GIVEN MATERIAL

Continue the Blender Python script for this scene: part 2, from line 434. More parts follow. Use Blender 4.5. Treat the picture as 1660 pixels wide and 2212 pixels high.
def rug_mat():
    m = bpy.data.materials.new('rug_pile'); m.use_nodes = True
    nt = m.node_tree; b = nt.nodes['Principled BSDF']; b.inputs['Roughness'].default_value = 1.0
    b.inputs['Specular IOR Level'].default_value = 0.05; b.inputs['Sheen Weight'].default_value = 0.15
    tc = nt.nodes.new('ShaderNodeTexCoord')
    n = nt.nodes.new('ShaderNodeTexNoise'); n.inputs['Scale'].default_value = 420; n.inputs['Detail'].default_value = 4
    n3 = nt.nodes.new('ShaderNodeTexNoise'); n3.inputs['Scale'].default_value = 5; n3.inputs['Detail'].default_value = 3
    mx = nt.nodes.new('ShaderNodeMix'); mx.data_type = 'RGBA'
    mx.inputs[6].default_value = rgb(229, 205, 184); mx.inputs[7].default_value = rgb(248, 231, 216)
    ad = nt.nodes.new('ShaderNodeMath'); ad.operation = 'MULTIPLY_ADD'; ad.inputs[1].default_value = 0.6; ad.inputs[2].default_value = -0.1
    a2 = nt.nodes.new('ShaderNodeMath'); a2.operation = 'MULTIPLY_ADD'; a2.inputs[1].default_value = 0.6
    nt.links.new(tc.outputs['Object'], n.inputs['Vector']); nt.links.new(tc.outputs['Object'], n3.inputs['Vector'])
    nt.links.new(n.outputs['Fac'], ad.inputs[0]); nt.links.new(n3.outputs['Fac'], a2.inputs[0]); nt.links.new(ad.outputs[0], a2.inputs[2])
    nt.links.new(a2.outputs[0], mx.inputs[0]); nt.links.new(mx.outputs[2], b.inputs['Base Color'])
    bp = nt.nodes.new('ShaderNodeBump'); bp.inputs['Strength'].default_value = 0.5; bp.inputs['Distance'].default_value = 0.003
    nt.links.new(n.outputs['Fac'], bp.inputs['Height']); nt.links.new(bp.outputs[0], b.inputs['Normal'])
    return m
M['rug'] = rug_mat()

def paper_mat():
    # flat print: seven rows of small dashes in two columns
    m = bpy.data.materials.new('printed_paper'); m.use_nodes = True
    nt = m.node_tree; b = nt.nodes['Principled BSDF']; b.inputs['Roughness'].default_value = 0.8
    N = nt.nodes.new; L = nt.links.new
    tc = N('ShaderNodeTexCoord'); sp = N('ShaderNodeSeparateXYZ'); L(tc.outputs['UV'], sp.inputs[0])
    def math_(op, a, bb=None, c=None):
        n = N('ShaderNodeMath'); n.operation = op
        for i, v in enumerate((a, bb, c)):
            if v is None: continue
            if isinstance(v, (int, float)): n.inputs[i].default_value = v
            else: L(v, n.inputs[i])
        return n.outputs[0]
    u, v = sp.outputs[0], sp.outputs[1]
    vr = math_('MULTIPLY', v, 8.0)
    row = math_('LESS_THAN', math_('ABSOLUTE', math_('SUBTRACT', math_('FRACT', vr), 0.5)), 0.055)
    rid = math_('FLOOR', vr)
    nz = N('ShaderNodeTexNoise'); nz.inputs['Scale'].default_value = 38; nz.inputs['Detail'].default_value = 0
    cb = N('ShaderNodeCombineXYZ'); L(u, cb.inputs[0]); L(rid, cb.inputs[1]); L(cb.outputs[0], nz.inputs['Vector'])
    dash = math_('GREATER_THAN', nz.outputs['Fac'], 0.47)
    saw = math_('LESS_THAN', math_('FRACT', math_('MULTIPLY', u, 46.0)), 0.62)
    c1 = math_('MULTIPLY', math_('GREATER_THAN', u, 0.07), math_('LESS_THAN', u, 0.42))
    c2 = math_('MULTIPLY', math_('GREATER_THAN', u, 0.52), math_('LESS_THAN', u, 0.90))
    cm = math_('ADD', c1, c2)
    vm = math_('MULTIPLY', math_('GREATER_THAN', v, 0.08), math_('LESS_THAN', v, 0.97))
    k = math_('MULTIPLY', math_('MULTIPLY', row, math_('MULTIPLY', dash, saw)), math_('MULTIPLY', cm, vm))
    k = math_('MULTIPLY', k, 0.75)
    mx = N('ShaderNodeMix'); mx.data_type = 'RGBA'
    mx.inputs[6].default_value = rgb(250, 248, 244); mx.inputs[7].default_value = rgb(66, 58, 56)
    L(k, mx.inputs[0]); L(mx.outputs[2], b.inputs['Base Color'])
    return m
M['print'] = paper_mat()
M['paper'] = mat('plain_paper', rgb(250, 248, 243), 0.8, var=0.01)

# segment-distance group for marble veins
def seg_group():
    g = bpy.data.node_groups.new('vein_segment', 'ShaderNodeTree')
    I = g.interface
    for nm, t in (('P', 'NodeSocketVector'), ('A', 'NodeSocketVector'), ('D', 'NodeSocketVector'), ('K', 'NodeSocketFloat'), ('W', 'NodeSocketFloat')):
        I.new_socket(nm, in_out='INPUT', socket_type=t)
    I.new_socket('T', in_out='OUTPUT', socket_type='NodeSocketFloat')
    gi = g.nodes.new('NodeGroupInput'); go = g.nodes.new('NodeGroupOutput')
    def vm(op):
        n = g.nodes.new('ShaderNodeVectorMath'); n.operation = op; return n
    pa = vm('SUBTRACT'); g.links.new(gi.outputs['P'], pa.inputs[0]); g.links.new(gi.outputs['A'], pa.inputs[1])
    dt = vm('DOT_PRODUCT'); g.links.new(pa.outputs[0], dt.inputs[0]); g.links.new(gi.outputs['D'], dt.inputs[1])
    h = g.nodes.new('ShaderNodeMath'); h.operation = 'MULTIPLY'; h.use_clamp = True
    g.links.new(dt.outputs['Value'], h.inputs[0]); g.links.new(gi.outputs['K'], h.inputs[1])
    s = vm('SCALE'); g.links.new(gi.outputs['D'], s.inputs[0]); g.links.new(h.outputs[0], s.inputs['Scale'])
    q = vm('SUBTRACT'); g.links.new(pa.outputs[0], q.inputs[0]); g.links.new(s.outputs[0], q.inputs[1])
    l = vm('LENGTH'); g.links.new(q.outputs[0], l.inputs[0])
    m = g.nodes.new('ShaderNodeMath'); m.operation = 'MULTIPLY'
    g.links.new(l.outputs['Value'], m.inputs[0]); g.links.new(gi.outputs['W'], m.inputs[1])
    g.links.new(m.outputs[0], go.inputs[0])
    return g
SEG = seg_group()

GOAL
Retype the material in full. Each word must match.

EXERCISE RESULT
Continue the Blender Python script for this scene: part 2, from line 434. More parts follow. Use Blender 4.5. Treat the picture as 1660 pixels wide and 2212 pixels high.
def rug_mat():
    m = bpy.data.materials.new('rug_pile'); m.use_nodes = True
    nt = m.node_tree; b = nt.nodes['Principled BSDF']; b.inputs['Roughness'].default_value = 1.0
    b.inputs['Specular IOR Level'].default_value = 0.05; b.inputs['Sheen Weight'].default_value = 0.15
    tc = nt.nodes.new('ShaderNodeTexCoord')
    n = nt.nodes.new('ShaderNodeTexNoise'); n.inputs['Scale'].default_value = 420; n.inputs['Detail'].default_value = 4
    n3 = nt.nodes.new('ShaderNodeTexNoise'); n3.inputs['Scale'].default_value = 5; n3.inputs['Detail'].default_value = 3
    mx = nt.nodes.new('ShaderNodeMix'); mx.data_type = 'RGBA'
    mx.inputs[6].default_value = rgb(229, 205, 184); mx.inputs[7].default_value = rgb(248, 231, 216)
    ad = nt.nodes.new('ShaderNodeMath'); ad.operation = 'MULTIPLY_ADD'; ad.inputs[1].default_value = 0.6; ad.inputs[2].default_value = -0.1
    a2 = nt.nodes.new('ShaderNodeMath'); a2.operation = 'MULTIPLY_ADD'; a2.inputs[1].default_value = 0.6
    nt.links.new(tc.outputs['Object'], n.inputs['Vector']); nt.links.new(tc.outputs['Object'], n3.inputs['Vector'])
    nt.links.new(n.outputs['Fac'], ad.inputs[0]); nt.links.new(n3.outputs['Fac'], a2.inputs[0]); nt.links.new(ad.outputs[0], a2.inputs[2])
    nt.links.new(a2.outputs[0], mx.inputs[0]); nt.links.new(mx.outputs[2], b.inputs['Base Color'])
    bp = nt.nodes.new('ShaderNodeBump'); bp.inputs['Strength'].default_value = 0.5; bp.inputs['Distance'].default_value = 0.003
    nt.links.new(n.outputs['Fac'], bp.inputs['Height']); nt.links.new(bp.outputs[0], b.inputs['Normal'])
    return m
M['rug'] = rug_mat()

def paper_mat():
    # flat print: seven rows of small dashes in two columns
    m = bpy.data.materials.new('printed_paper'); m.use_nodes = True
    nt = m.node_tree; b = nt.nodes['Principled BSDF']; b.inputs['Roughness'].default_value = 0.8
    N = nt.nodes.new; L = nt.links.new
    tc = N('ShaderNodeTexCoord'); sp = N('ShaderNodeSeparateXYZ'); L(tc.outputs['UV'], sp.inputs[0])
    def math_(op, a, bb=None, c=None):
        n = N('ShaderNodeMath'); n.operation = op
        for i, v in enumerate((a, bb, c)):
            if v is None: continue
            if isinstance(v, (int, float)): n.inputs[i].default_value = v
            else: L(v, n.inputs[i])
        return n.outputs[0]
    u, v = sp.outputs[0], sp.outputs[1]
    vr = math_('MULTIPLY', v, 8.0)
    row = math_('LESS_THAN', math_('ABSOLUTE', math_('SUBTRACT', math_('FRACT', vr), 0.5)), 0.055)
    rid = math_('FLOOR', vr)
    nz = N('ShaderNodeTexNoise'); nz.inputs['Scale'].default_value = 38; nz.inputs['Detail'].default_value = 0
    cb = N('ShaderNodeCombineXYZ'); L(u, cb.inputs[0]); L(rid, cb.inputs[1]); L(cb.outputs[0], nz.inputs['Vector'])
    dash = math_('GREATER_THAN', nz.outputs['Fac'], 0.47)
    saw = math_('LESS_THAN', math_('FRACT', math_('MULTIPLY', u, 46.0)), 0.62)
    c1 = math_('MULTIPLY', math_('GREATER_THAN', u, 0.07), math_('LESS_THAN', u, 0.42))
    c2 = math_('MULTIPLY', math_('GREATER_THAN', u, 0.52), math_('LESS_THAN', u, 0.90))
    cm = math_('ADD', c1, c2)
    vm = math_('MULTIPLY', math_('GREATER_THAN', v, 0.08), math_('LESS_THAN', v, 0.97))
    k = math_('MULTIPLY', math_('MULTIPLY', row, math_('MULTIPLY', dash, saw)), math_('MULTIPLY', cm, vm))
    k = math_('MULTIPLY', k, 0.75)
    mx = N('ShaderNodeMix'); mx.data_type = 'RGBA'
    mx.inputs[6].default_value = rgb(250, 248, 244); mx.inputs[7].default_value = rgb(66, 58, 56)
    L(k, mx.inputs[0]); L(mx.outputs[2], b.inputs['Base Color'])
    return m
M['print'] = paper_mat()
M['paper'] = mat('plain_paper', rgb(250, 248, 243), 0.8, var=0.01)

# segment-distance group for marble veins
def seg_group():
    g = bpy.data.node_groups.new('vein_segment', 'ShaderNodeTree')
    I = g.interface
    for nm, t in (('P', 'NodeSocketVector'), ('A', 'NodeSocketVector'), ('D', 'NodeSocketVector'), ('K', 'NodeSocketFloat'), ('W', 'NodeSocketFloat')):
        I.new_socket(nm, in_out='INPUT', socket_type=t)
    I.new_socket('T', in_out='OUTPUT', socket_type='NodeSocketFloat')
    gi = g.nodes.new('NodeGroupInput'); go = g.nodes.new('NodeGroupOutput')
    def vm(op):
        n = g.nodes.new('ShaderNodeVectorMath'); n.operation = op; return n
    pa = vm('SUBTRACT'); g.links.new(gi.outputs['P'], pa.inputs[0]); g.links.new(gi.outputs['A'], pa.inputs[1])
    dt = vm('DOT_PRODUCT'); g.links.new(pa.outputs[0], dt.inputs[0]); g.links.new(gi.outputs['D'], dt.inputs[1])
    h = g.nodes.new('ShaderNodeMath'); h.operation = 'MULTIPLY'; h.use_clamp = True
    g.links.new(dt.outputs['Value'], h.inputs[0]); g.links.new(gi.outputs['K'], h.inputs[1])
    s = vm('SCALE'); g.links.new(gi.outputs['D'], s.inputs[0]); g.links.new(h.outputs[0], s.inputs['Scale'])
    q = vm('SUBTRACT'); g.links.new(pa.outputs[0], q.inputs[0]); g.links.new(s.outputs[0], q.inputs[1])
    l = vm('LENGTH'); g.links.new(q.outputs[0], l.inputs[0])
    m = g.nodes.new('ShaderNodeMath'); m.operation = 'MULTIPLY'
    g.links.new(l.outputs['Value'], m.inputs[0]); g.links.new(gi.outputs['W'], m.inputs[1])
    g.links.new(m.outputs[0], go.inputs[0])
    return g
SEG = seg_group()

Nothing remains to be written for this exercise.